With Tom Coughlin now in charge, the Jags’ first order of business at the NFL Draft was to find better quality at the running back position. Accordingly, the Jaguars selected LSU running back Leonard Fournette fourth overall.

With $7 million in a potential dead cap hit, it’s unlikely Ivory will be cut loose. But while the financials may be enough to keep him around, he appears poised to lose his job to Fournette and additional offensive snaps to T.J. Yeldon, who will likely serve as the team’s pass-catching back.

8. DeMarcus Lawrence/Tyrone Crawford (Defensive End, Dallas Cowboys

The Cowboys have a plethora of defensive players under contract heading into the 2017 season, but there’s no denying they needed some reinforcements. Specifically, they need to drastically improve their defensive line and pass rush, which they did with the first-round selection of Michigan defensive end Taco Charlton.

But with so many numbers along the defensive line, who is the odd man (or men) out?

Currently, the Cowboys have Tyrone Crawford, DeMarcus Lawrence, Charles Tapper, Benson Mayowa, Damontre Moore and David Irving under contract. And with Irving and Collins playing well in 2016, it’s safe to assume they’ll retain their jobs. Meanwhile, Mayowa and Thornton are entering their second season with the team, so it’s unlikely they’ll be sent packing.

At the end of the day, it all boils down to Lawrence and Crawford, who could be the fat that’s trimmed.

Lawrence is entering the final year of his contract and has a $1.75 million cap hit, while Crawford has four years remaining and a rather large $10.35 million cap hit in 2016. Of course, he would also carry a dead cap number of $17.65 million, so that may keep him safe.

7. Jeremy Hill (Running Back, Cincinnati Bengals)

The Bengals have an interesting problem on their hands in the aftermath of selecting Oklahoma running back Joe Mixon in the second-round of the NFL Draft. And no, we’re not talking about the public relations issue Cincinnati now faces because of Mixon’s extremely questionable past.

With such a substantial investment in Mixon, the Bengals have some uncertainty in their backfield. Jeremy Hill and Gio Bernard were supposed to be a solid one-two punch for years, but both players have struggled in the recent past.

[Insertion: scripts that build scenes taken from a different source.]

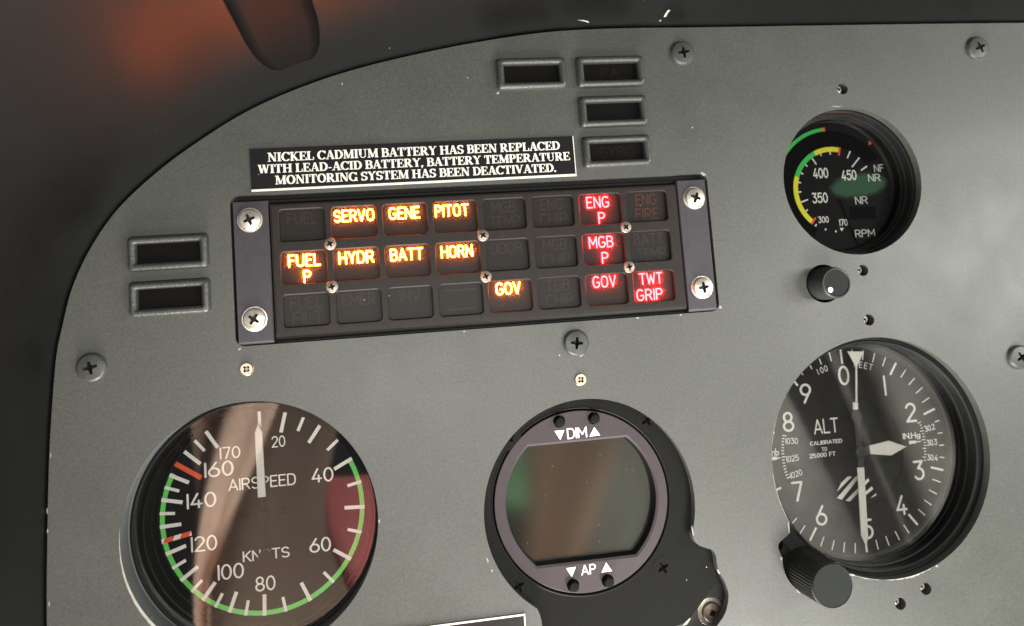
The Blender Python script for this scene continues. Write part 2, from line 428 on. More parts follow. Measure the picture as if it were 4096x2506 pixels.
# ------------------------------------------------------------------ mesh builder
class MB:
    def __init__(s):
        s.v, s.f, s.m, s.s = [], [], [], []

    def face(s, idx, m=0, sm=False):
        s.f.append(tuple(idx)); s.m.append(m); s.s.append(sm)

    def pts(s, ps):
        i = len(s.v)
        s.v += [tuple(p) for p in ps]
        return list(range(i, i + len(ps)))

    def loft(s, loops, m=0, sm=True, c0=False, c1=False, closed=True):
        ids = [s.pts(l) for l in loops]
        n = len(loops[0])
        for a, b in zip(ids, ids[1:]):
            for i in range(n if closed else n - 1):
                j = (i + 1) % n
                s.face((a[i], a[j], b[j], b[i]), m, sm)
        if c0:
            s.face(s.pts(loops[0])[::-1], m)
        if c1:
            s.face(s.pts(loops[-1]), m)

    def lathe(s, prof, c=(0, 0), n=96, m=0, groups=False):
        """prof: list of (r, z); each segment is its own band unless groups (list of smooth runs)"""
        runs = prof if groups else [[a, b] for a, b in zip(prof, prof[1:])]
        for run in runs:
            s.loft([[(c[0] + r * cos(2 * pi * i / n), c[1] + r * sin(2 * pi * i / n), z) for i in range(n)] for r, z in run], m, True)

    def disc(s, r, z, c=(0, 0), n=96, m=0):
        s.face(s.pts([(x, y, z) for x, y in circ(c[0], c[1], r, n)]), m)

    def poly(s, p, z, m=0):
        a = sum(p[i - 1][0] * p[i][1] - p[i][0] * p[i - 1][1] for i in range(len(p)))
        if a < 0:
            p = p[::-1]
        s.face(s.pts([(x, y, z) for x, y in p]), m)

    def plate(s, outers, holes, zt, zb, m=0, mw=None, smw=True):
        v, tri = union(outers, holes, 1e-5)
        ids = s.pts([(x, y, zt) for x, y in v])
        cnt = {}
        for t in tri:
            s.face([ids[i] for i in t], m)
            for a, b in zip(t, t[1:] + t[:1]):
                cnt[(a, b)] = 1
        up, dn = {}, {}
        if zb is None:
            return
        for a, b in cnt:
            if (b, a) in cnt:
                continue
            for k in (a, b):
                if k not in up:
                    up[k] = s.pts([(*v[k], zt)])[0]
                    dn[k] = s.pts([(*v[k], zb)])[0]
            s.face((up[a], dn[a], dn[b], up[b]), m if mw is None else mw, smw)

    def prism(s, p, z0, z1, m=0, bev=0.0):
        """polygon block with a small chamfer at the top"""
        a = sum(p[i - 1][0] * p[i][1] - p[i][0] * p[i - 1][1] for i in range(len(p)))
        if a < 0:
            p = p[::-1]
        lo = [[(x, y, z0) for x, y in p]]
        if bev:
            q = inset(p, bev)
            s.loft([lo[0], [(x, y, z1 - bev) for x, y in p]], m, False)
            s.loft([[(x, y, z1 - bev) for x, y in p], [(x, y, z1) for x, y in q]], m, False)
            s.face(s.pts([(x, y, z1) for x, y in q]), m)
        else:
            s.loft([lo[0], [(x, y, z1) for x, y in p]], m, False)
            s.face(s.pts([(x, y, z1) for x, y in p]), m)

    def text(s, t, x, y, h, z, m=0, width=None, rot=0.0, font='sans', sw=.14, sp=.2, thick=0.0, align='c'):
        pos, cur, ws = [], 0.0, []
        for ch in t:
            w, g = glyph(ch, font, sw)
            pos.append((cur, g))
            cur += w + sp
        tot = cur - sp
        pad = sw / 2 if font == 'sans' else 0
        kx = h if width is None else (width - 2 * pad * h * 0) / max(tot + 2 * pad, .01)
        if width is not None:
            kx = width / max(tot + 2 * pad, .01)
        ca, sa = cos(radians(rot)), sin(radians(rot))
        off = {'c': -tot / 2, 'l': 0, 'r': -tot}[align]
        for px, (v, tri) in pos:
            if not tri:
                continue
            P = []
            for gx, gy in v:
                lx, ly = (gx + px + off) * kx, (gy - .5) * h
                P.append((x + lx * ca - ly * sa, y + lx * sa + ly * ca))
            ids = s.pts([(a, b, z + thick) for a, b in P])
            e = set()
            for tr in tri:
                s.face([ids[i] for i in tr], m)
                for a, b in zip(tr, tr[1:] + tr[:1]):
                    e.add((a, b))
            if thick:
                for a, b in e:
                    if (b, a) not in e:
                        q = s.pts([(*P[a], z + thick), (*P[a], z), (*P[b], z), (*P[b], z + thick)])
                        s.face(q, m)

    def arc(s, r0, r1, a0, a1, z, m=0, c=(0, 0)):
        """flat band; angles in degrees clockwise from 12 o'clock"""
        n = max(2, int(abs(a1 - a0) / 3))
        i0 = None
        for i in range(n + 1):
            a = radians(a0 + (a1 - a0) * i / n)
            q = s.pts([(c[0] + r0 * sin(a), c[1] + r0 * cos(a), z), (c[0] + r1 * sin(a), c[1] + r1 * cos(a), z)])
            if i0:
                s.face((i0[0], q[0], q[1], i0[1]), m)
            i0 = q

    def tick(s, r0, r1, a, w, z, m=0, c=(0, 0)):
        a = radians(a)
        dx, dy = sin(a), cos(a)
        px, py = dy * w / 2, -dx * w / 2
        s.poly([(c[0] + r0 * dx + px, c[1] + r0 * dy + py), (c[0] + r1 * dx + px, c[1] + r1 * dy + py),
                (c[0] + r1 * dx - px, c[1] + r1 * dy - py), (c[0] + r0 * dx - px, c[1] + r0 * dy - py)], z, m)

    def screw(s, c, z, r, h, rot=0.0, m=0, mr=1, arm=.50, aw=.19, flat=False, n=40, shallow=False):
        """head with a cross recess"""
        rr = .84
        zf = (lambda x, y: z + h) if flat else (lambda x, y: z + h * (1 - .42 * ((x * x + y * y) / (r * r))))
        w, l = aw * r / 2 * 1.25, arm * r
        k = w * 1.25
        cr = [(l, w * .8), (k, k), (w * .8, l), (-w * .8, l), (-k, k), (-l, w * .8), (-l, -w * .8), (-k, -k), (-w * .8, -l), (w * .8, -l), (k, -k), (l, -w * .8)]
        ca, sa = cos(radians(rot)), sin(radians(rot))
        cr = [(x * ca - y * sa, x * sa + y * ca) for x, y in cr]
        v, tri = union([circ(0, 0, r * rr, n)], [cr], extra=circ(0, 0, r * .66, 24))
        ids = s.pts([(c[0] + x, c[1] + y, zf(x, y)) for x, y in v])
        for t in tri:
            s.face([ids[i] for i in t], m, not flat)
        top = [(c[0] + x, c[1] + y, zf(x, y)) for x, y in cr]
        dm, db = .34 * r, .62 * r
        if shallow:
            dm, db = h - .02, h - .005
        mid = [(c[0] + x * .75, c[1] + y * .75, z + h - dm) for x, y in cr]
        bot = [(c[0] + x * .28, c[1] + y * .28, z + h - db) for x, y in cr]
        s.loft([top, mid], mr, False)
        s.loft([mid, bot], mr, False, c1=True)
        zr = zf(r * rr, 0)
        edge = [(r * rr, zr), (r * .93, zr - (zr - z) * .25), (r * .985, zr - (zr - z) * .6), (r, z - .05)] if not flat else [(r * rr, z + h), (r, z + h), (r, z - .05)]
        s.lathe([edge] if not flat else edge, c, n, m, groups=not flat)

    def build(s, name, mats, parent=None, loc=(0, 0, 0)):
        me = bpy.data.meshes.new(name)
        me.from_pydata(s.v, [], s.f)
        for mm in mats:
            me.materials.append(MT.get(mm) or GL[mm] if isinstance(mm, str) else mm)
        me.polygons.foreach_set('material_index', s.m)
        me.polygons.foreach_set('use_smooth', s.s)
        me.update()
        o = bpy.data.objects.new(name, me)
        COL.objects.link(o)
        if parent:
            o.parent = parent
            o.location = loc
        else:
            o.location = W(loc)
            o.rotation_euler = (pi / 2, 0, 0)
        return o


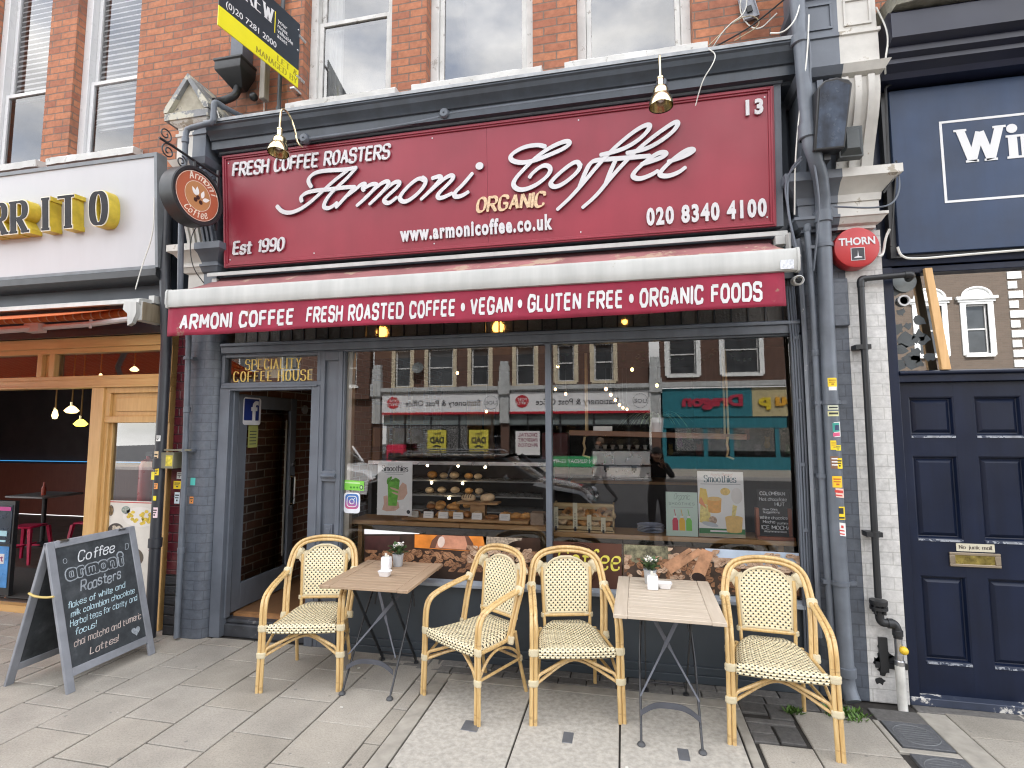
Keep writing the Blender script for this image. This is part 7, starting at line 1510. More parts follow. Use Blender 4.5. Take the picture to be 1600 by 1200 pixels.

Bernard saw his season cut short in 2016 due to a torn ACL, while Hill has been in a steady decline for three straight seasons. And given that Hill’s running style is similar to that of Mixon, he could ultimately be the player who draws the short straw.

Entering the final year of his contract, Hill is due roughly $1.2 million and would have a dead cap hit of $262,473. Meanwhile, the recovering Bernard has already secured his $1.25 million roster bonus for the season.

6. Mark Sanchez (Quarterback, Chicago Bears)

In early March, the quarterback-hungry Bears signed Mark Glennon to a three-year, $43.5 million deal. Later that month, they added veteran Mark Sanchez on a one-year, $2 million deal.

By all accounts, the Bears were set at the position. Glennon would be their starter and Sanchez would likely be their backup. But plans changed at the NFL Draft, and after the Browns passed over North Carolina quarterback Mitch Trubisky at No. 1 overall, Chicago sent a boatload of picks to the San Francisco 49ers to move up one spot and snag the QB.

That decision to draft Trubisky created an interesting conundrum for the Bears. And in its aftermath, even head coach John Fox has acknowledged it’s likely to get under the skin of Glennon.

So what’s it all mean as far as immediate impact? It’s hard to tell.

Trubisky has said all the right things and accepts potentially playing the backup role, but the Bears gave up a lot to get him. Of course, they gave up a lot for Glennon too, which leaves Sanchez as the possible odd man out if for no other reason than him being the most inexpensive player to send packing.